→ GOAL: Retype all of the data exactly as given.

═════ SOURCE MATERIAL

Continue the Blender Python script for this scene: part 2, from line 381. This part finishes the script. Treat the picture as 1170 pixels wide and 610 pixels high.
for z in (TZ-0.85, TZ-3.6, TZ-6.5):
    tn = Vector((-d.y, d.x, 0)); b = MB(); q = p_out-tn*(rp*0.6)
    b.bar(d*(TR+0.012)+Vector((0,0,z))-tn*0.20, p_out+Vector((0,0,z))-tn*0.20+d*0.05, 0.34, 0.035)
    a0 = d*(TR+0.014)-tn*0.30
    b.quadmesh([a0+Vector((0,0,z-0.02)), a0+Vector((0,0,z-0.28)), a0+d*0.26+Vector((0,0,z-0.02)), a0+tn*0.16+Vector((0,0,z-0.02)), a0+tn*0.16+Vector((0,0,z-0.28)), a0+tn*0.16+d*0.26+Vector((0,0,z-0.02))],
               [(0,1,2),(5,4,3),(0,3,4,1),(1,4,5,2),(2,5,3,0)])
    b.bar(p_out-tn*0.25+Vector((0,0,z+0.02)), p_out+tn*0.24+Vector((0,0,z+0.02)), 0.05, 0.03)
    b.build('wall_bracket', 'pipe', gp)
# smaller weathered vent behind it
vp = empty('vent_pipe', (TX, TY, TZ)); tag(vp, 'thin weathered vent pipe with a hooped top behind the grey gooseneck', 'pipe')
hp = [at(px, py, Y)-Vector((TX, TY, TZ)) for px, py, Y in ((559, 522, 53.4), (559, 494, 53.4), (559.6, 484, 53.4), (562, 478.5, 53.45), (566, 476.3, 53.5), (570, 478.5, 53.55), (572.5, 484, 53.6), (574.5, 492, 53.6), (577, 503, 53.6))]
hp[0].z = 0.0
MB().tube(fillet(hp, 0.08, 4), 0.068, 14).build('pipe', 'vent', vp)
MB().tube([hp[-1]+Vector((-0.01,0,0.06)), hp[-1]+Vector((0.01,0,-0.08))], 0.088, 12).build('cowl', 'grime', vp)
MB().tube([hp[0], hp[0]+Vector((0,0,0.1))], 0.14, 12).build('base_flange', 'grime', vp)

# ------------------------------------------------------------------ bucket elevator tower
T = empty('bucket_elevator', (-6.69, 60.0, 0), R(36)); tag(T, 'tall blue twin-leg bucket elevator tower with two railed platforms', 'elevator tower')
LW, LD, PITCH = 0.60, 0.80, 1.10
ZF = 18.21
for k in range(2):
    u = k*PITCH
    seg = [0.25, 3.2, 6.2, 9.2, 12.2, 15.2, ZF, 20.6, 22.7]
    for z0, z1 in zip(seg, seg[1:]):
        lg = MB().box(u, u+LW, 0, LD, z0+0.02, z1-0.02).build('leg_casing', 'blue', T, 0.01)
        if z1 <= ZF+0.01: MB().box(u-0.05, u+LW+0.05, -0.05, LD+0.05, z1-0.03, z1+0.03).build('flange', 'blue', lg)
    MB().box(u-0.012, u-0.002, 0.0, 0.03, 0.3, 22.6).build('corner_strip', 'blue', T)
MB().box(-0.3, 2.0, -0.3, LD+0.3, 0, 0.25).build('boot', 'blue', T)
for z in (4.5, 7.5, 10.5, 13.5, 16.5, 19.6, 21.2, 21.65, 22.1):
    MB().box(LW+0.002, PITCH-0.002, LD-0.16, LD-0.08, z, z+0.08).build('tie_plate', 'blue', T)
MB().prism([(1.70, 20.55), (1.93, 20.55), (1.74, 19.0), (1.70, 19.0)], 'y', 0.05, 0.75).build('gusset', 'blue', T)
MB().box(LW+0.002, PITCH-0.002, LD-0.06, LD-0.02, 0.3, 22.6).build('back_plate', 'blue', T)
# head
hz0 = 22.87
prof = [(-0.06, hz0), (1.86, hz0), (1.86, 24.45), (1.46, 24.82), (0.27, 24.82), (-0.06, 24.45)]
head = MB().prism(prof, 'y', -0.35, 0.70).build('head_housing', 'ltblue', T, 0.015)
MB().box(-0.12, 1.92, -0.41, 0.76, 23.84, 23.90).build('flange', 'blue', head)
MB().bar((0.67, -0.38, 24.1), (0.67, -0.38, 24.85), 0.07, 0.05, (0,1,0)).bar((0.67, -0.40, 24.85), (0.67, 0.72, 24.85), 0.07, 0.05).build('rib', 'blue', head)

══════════

→ RESULT FOR THIS EXERCISE:
Continue the Blender Python script for this scene: part 2, from line 381. This part finishes the script. Treat the picture as 1170 pixels wide and 610 pixels high.
for z in (TZ-0.85, TZ-3.6, TZ-6.5):
    tn = Vector((-d.y, d.x, 0)); b = MB(); q = p_out-tn*(rp*0.6)
    b.bar(d*(TR+0.012)+Vector((0,0,z))-tn*0.20, p_out+Vector((0,0,z))-tn*0.20+d*0.05, 0.34, 0.035)
    a0 = d*(TR+0.014)-tn*0.30
    b.quadmesh([a0+Vector((0,0,z-0.02)), a0+Vector((0,0,z-0.28)), a0+d*0.26+Vector((0,0,z-0.02)), a0+tn*0.16+Vector((0,0,z-0.02)), a0+tn*0.16+Vector((0,0,z-0.28)), a0+tn*0.16+d*0.26+Vector((0,0,z-0.02))],
               [(0,1,2),(5,4,3),(0,3,4,1),(1,4,5,2),(2,5,3,0)])
    b.bar(p_out-tn*0.25+Vector((0,0,z+0.02)), p_out+tn*0.24+Vector((0,0,z+0.02)), 0.05, 0.03)
    b.build('wall_bracket', 'pipe', gp)
# smaller weathered vent behind it
vp = empty('vent_pipe', (TX, TY, TZ)); tag(vp, 'thin weathered vent pipe with a hooped top behind the grey gooseneck', 'pipe')
hp = [at(px, py, Y)-Vector((TX, TY, TZ)) for px, py, Y in ((559, 522, 53.4), (559, 494, 53.4), (559.6, 484, 53.4), (562, 478.5, 53.45), (566, 476.3, 53.5), (570, 478.5, 53.55), (572.5, 484, 53.6), (574.5, 492, 53.6), (577, 503, 53.6))]
hp[0].z = 0.0
MB().tube(fillet(hp, 0.08, 4), 0.068, 14).build('pipe', 'vent', vp)
MB().tube([hp[-1]+Vector((-0.01,0,0.06)), hp[-1]+Vector((0.01,0,-0.08))], 0.088, 12).build('cowl', 'grime', vp)
MB().tube([hp[0], hp[0]+Vector((0,0,0.1))], 0.14, 12).build('base_flange', 'grime', vp)

# ------------------------------------------------------------------ bucket elevator tower
T = empty('bucket_elevator', (-6.69, 60.0, 0), R(36)); tag(T, 'tall blue twin-leg bucket elevator tower with two railed platforms', 'elevator tower')
LW, LD, PITCH = 0.60, 0.80, 1.10
ZF = 18.21
for k in range(2):
    u = k*PITCH
    seg = [0.25, 3.2, 6.2, 9.2, 12.2, 15.2, ZF, 20.6, 22.7]
    for z0, z1 in zip(seg, seg[1:]):
        lg = MB().box(u, u+LW, 0, LD, z0+0.02, z1-0.02).build('leg_casing', 'blue', T, 0.01)
        if z1 <= ZF+0.01: MB().box(u-0.05, u+LW+0.05, -0.05, LD+0.05, z1-0.03, z1+0.03).build('flange', 'blue', lg)
    MB().box(u-0.012, u-0.002, 0.0, 0.03, 0.3, 22.6).build('corner_strip', 'blue', T)
MB().box(-0.3, 2.0, -0.3, LD+0.3, 0, 0.25).build('boot', 'blue', T)
for z in (4.5, 7.5, 10.5, 13.5, 16.5, 19.6, 21.2, 21.65, 22.1):
    MB().box(LW+0.002, PITCH-0.002, LD-0.16, LD-0.08, z, z+0.08).build('tie_plate', 'blue', T)
MB().prism([(1.70, 20.55), (1.93, 20.55), (1.74, 19.0), (1.70, 19.0)], 'y', 0.05, 0.75).build('gusset', 'blue', T)
MB().box(LW+0.002, PITCH-0.002, LD-0.06, LD-0.02, 0.3, 22.6).build('back_plate', 'blue', T)
# head
hz0 = 22.87
prof = [(-0.06, hz0), (1.86, hz0), (1.86, 24.45), (1.46, 24.82), (0.27, 24.82), (-0.06, 24.45)]
head = MB().prism(prof, 'y', -0.35, 0.70).build('head_housing', 'ltblue', T, 0.015)
MB().box(-0.12, 1.92, -0.41, 0.76, 23.84, 23.90).build('flange', 'blue', head)
MB().bar((0.67, -0.38, 24.1), (0.67, -0.38, 24.85), 0.07, 0.05, (0,1,0)).bar((0.67, -0.40, 24.85), (0.67, 0.72, 24.85), 0.07, 0.05).build('rib', 'blue', head)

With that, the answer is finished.